I loved playing footy in the backyard as a kid. I would act out each upcoming match, concocting the most bizarre of circumstances! Richmond, 23 goals in the first quarter against Essendon! Or trailing Carlton by a hundred points, the Tiges would come back and snatch it with a miracle goal after the siren! I did commentate a little to myself, but I was more into mimicking the crowd noise as the Tiges came storming back! The glory was never reflected come the weekend, but I’d be back the next week, dreaming up glorious scenarios for my Richmond.

It was often said to me as a kid that the muddier you got, the better you had played. I must have been a bit of a star then! Yep, that’s my sister Mezz and I. Mum did the unthinkable and tried to convert her to Essendon, but she had the sense to follow the family team, and the sash was soon a yellow one. I enjoyed playing footy with my sister, and I had her kicking really well, but her heart just wasn’t into playing, well not 100% of the time like I was. What I needed was a brother….a mind for moulding.
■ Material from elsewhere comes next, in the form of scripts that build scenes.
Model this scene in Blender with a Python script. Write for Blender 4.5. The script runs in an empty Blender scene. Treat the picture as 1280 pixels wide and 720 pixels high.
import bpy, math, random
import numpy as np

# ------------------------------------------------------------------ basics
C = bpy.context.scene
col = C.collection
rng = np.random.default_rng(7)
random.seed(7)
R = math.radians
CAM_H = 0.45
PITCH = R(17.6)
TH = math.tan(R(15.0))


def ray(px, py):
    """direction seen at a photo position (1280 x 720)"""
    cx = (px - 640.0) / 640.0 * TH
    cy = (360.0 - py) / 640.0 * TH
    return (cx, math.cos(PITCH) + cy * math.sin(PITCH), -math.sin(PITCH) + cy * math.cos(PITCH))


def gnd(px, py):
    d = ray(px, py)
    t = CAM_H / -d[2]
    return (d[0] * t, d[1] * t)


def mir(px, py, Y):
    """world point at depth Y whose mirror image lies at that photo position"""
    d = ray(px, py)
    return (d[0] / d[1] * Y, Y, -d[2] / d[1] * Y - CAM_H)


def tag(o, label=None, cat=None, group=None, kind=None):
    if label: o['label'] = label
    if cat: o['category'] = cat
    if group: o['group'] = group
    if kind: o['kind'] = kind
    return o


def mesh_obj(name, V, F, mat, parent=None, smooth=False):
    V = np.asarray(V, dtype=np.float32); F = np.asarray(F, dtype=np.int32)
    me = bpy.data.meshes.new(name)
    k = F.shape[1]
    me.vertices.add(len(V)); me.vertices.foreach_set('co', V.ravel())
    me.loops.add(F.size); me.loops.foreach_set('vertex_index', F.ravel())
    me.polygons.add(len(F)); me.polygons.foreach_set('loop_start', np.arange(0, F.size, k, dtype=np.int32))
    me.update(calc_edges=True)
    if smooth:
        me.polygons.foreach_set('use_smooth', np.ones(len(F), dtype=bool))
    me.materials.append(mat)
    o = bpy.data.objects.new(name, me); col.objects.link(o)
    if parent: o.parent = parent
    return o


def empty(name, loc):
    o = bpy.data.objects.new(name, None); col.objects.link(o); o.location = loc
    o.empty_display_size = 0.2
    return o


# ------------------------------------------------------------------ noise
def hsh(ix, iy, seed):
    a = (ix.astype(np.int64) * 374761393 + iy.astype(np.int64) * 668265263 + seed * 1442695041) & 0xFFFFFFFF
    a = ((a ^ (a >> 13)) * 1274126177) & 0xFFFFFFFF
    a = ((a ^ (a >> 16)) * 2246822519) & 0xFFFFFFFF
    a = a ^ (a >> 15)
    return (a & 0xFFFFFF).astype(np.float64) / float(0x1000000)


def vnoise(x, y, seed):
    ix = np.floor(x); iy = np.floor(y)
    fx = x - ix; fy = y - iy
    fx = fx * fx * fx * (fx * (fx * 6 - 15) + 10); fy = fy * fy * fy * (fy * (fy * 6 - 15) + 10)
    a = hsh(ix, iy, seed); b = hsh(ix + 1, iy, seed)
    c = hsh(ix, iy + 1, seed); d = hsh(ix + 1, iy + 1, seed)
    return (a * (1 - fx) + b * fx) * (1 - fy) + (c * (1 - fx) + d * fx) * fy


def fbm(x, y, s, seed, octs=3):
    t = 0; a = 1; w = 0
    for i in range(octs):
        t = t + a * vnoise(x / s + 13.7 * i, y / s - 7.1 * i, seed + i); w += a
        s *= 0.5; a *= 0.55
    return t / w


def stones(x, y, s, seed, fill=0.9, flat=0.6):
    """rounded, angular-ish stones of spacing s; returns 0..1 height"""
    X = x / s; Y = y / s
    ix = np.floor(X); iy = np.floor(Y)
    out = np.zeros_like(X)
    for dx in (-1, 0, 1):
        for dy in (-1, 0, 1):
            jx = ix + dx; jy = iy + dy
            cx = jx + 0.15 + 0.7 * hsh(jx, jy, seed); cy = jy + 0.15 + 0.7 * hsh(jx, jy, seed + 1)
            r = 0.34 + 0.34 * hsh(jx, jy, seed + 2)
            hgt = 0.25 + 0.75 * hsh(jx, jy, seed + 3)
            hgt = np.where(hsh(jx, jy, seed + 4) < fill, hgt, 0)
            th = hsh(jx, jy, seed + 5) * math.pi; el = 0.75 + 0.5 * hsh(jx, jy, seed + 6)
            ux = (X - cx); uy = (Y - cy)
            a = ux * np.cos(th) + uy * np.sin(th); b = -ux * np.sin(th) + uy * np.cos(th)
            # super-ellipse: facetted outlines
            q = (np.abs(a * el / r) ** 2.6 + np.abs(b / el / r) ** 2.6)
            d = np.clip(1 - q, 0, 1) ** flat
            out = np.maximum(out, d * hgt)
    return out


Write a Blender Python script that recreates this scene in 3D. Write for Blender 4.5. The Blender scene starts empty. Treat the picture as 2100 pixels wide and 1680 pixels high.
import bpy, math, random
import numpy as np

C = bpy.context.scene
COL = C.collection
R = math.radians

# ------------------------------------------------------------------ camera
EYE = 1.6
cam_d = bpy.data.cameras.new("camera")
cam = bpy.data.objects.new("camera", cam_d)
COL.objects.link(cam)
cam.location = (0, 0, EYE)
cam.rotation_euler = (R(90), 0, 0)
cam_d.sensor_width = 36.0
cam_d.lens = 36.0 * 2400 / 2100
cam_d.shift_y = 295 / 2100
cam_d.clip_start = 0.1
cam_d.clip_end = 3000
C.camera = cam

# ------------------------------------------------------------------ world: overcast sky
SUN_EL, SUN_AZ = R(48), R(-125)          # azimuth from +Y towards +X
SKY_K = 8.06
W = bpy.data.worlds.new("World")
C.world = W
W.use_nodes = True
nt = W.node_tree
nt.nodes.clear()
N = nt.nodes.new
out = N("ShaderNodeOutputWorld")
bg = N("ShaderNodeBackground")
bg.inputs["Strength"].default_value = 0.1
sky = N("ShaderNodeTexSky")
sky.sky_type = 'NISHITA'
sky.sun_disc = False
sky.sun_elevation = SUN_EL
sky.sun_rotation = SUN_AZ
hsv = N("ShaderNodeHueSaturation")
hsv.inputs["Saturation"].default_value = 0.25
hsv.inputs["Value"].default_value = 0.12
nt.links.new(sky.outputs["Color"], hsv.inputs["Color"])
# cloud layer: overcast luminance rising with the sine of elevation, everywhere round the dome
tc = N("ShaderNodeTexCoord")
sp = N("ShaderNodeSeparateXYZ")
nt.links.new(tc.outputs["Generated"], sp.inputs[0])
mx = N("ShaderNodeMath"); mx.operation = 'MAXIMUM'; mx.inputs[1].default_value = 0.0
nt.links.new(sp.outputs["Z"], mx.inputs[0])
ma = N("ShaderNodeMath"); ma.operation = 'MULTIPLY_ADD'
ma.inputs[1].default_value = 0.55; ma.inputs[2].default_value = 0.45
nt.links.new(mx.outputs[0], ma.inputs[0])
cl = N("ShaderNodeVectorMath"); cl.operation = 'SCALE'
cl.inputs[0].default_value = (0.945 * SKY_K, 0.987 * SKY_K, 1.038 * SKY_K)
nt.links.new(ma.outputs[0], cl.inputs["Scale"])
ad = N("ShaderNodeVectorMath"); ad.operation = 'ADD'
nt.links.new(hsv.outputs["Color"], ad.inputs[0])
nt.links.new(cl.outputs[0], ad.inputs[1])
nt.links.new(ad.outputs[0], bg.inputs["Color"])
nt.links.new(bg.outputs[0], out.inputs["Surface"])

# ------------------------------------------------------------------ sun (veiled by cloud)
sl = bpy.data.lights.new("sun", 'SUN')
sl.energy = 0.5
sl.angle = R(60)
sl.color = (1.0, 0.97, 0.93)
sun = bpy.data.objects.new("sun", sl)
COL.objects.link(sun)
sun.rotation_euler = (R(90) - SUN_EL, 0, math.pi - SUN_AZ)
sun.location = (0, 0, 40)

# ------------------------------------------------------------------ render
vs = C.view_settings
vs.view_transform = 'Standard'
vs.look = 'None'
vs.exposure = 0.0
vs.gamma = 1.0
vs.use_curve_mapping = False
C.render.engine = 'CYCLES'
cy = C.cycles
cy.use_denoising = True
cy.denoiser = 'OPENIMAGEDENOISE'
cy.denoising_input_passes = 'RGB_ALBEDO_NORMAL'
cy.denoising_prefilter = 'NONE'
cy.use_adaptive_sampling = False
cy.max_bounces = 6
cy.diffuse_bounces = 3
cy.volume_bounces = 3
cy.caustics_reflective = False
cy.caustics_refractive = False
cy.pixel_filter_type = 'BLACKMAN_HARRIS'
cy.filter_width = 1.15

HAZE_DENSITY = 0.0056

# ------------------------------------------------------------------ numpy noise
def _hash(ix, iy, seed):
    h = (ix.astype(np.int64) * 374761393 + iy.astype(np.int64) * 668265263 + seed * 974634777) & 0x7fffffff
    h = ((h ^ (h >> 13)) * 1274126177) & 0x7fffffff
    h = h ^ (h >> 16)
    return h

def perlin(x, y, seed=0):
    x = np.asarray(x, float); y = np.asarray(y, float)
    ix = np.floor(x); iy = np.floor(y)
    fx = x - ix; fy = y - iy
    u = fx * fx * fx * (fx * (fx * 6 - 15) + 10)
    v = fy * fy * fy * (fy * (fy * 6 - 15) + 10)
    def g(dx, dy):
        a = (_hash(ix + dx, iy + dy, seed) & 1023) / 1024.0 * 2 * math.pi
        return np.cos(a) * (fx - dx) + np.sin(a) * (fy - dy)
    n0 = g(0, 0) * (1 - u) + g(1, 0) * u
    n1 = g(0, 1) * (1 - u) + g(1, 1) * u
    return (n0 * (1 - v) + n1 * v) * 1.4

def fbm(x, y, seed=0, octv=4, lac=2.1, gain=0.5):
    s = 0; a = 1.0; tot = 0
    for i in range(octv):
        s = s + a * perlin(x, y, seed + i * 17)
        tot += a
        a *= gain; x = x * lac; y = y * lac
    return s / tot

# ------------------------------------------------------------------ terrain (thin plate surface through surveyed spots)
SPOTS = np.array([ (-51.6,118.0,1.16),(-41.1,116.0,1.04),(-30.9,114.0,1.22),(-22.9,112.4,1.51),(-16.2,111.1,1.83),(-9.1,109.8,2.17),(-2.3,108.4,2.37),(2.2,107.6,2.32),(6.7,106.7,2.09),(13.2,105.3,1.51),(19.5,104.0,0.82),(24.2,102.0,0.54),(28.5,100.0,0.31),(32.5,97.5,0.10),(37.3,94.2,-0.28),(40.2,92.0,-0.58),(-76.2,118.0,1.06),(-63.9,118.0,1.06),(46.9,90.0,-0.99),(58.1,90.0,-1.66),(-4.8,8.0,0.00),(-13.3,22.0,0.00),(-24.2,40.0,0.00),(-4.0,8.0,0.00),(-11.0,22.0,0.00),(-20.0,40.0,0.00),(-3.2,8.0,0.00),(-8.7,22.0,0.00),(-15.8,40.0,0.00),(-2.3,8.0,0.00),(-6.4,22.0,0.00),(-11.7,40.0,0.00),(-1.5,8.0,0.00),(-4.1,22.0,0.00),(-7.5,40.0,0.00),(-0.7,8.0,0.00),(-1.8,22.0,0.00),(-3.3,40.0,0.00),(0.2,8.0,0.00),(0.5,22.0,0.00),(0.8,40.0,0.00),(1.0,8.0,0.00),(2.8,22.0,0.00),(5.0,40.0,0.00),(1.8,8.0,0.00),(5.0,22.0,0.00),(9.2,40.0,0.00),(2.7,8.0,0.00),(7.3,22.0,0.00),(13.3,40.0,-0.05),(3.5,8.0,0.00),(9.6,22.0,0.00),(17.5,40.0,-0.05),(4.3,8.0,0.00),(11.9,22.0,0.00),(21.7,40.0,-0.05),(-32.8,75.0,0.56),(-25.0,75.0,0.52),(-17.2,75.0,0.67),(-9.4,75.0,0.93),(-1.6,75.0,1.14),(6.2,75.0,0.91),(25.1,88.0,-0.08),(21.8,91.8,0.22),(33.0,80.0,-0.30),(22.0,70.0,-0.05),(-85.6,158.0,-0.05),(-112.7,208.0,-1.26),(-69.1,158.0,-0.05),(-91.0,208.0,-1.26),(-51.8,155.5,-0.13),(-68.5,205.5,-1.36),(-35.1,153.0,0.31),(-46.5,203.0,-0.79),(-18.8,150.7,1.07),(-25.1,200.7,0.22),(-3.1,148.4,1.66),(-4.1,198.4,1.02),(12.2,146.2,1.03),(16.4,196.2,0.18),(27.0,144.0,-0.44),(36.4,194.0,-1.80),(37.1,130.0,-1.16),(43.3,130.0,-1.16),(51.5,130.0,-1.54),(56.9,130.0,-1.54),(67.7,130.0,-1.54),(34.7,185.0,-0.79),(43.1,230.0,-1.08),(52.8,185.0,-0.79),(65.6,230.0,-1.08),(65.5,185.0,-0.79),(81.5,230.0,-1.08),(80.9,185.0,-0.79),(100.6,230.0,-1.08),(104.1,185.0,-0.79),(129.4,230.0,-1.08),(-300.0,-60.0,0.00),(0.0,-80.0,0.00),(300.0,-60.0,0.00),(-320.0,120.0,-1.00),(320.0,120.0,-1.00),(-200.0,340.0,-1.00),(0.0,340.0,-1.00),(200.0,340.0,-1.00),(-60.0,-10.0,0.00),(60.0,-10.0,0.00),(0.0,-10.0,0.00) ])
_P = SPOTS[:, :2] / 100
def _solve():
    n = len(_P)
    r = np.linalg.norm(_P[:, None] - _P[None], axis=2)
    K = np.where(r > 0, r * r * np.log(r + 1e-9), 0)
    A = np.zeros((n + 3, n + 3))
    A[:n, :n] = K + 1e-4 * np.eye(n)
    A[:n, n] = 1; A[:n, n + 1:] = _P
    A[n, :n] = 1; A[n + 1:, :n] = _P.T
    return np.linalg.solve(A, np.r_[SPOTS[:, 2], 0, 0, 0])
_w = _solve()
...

Thankfully, he came along.

Inexplicably, though he’s wearing yellow and black here, he grew up a Footscray supporter. He does have a soft spot for the Tiges however, as I do for the ‘Scray, but going to Footscray v Richmond matches is a big no-no!

Far too old to get away with it, but that didn’t stop us!

There was a six year gap between us, but I wasn’t your typical ‘beat-up on you little brother’ type. I preferred an even competition, so would introduce handicaps for myself. I’d have to start on my knees, only kick on my left and the like, all the time searching for some semblance of realism. The backyard was my own league ground, and I tried to play it to scale. This meant kicking shorter, running slower…all in the search for reality. A visitor would come over, boot it over the fence, and essentially ruin our game.

But my brother grew up. Pete now stands half a head above me. In my latter years at home, we were able to compete without handicaps…it was man verses man….ok…. boy verses nearly man. We had two main games. For one of them we’d stand 20 meters apart, one of us would kick the ball high into the middle and we essentially played a version of chicken. After a sore head or two however, we resorted to the game you can see in the surrounding pictures.

Shoulder to shoulder, one of us would kick the ball high into the air, avoiding the pine tree. If you had scored, the other person kicked it ‘up.’ If you marked the ball, you had a set shot. If it came to ground however, it was on for young and old. He was young, I was old. Numerous winter hours were spent here, playing until dark. We’d bump, swear, tackle and rub it in the face of the other. All still within the framework of playing ‘to scale’ in our backyard though. We knew we’d never ‘make it.’ This was it for us!

Three things about this photo. Firstly, I cannot work out if I am wearing long shorts or short longs, but they do lend a certain early 1900’s knickerbocker feel to the photo. Secondly, it’s clearly a staged photo as can be seen by the limp ‘effort’ i am putting in. Our game was not so much about high flying either, rather marking ‘tussles.’ And thridly, it reminds me of finals time. Spring leaping through the trees and the smell of cut grass. I can smell this photograph.

There’s something about us older brothers. Though Pete is well taller than me, I can still outmark him through sheer competitiveness. I imagine league players, with older brothers who never made the highest level, still unable to defeat their older siblings in backyard footy. It’s a different beast. Visualise Jason and Cameron Cloke dominating and making Travis, clearly the pick of the trio, cry in the backyard. David would be umpiring of course. He never misses a match.

So whilst footy can sometimes be the only thing that ties brothers or a father and son, that wasn’t the case with us. We had plenty in common and still do. But the footy is never far from being brought up. On both of our wedding days we even pulled out the footy, ironically in the backyard, to help settle the nerves. It’s something our respective partners are still coming to terms with!

Playing footy in mum and dads backyard is not as easy as it used to be.There’s a new vegie garden on the half forward flank, and though the clothesline has been removed (about time!) the goal posts have since disappeared. There’s more breakable stuff around too…while the golden elm encroaches onto the playing field like never before. But we can still navigate our way past the cubby house, blind turn the bird bath and nail the goal from the clothesline pocket, all with our eyes shut!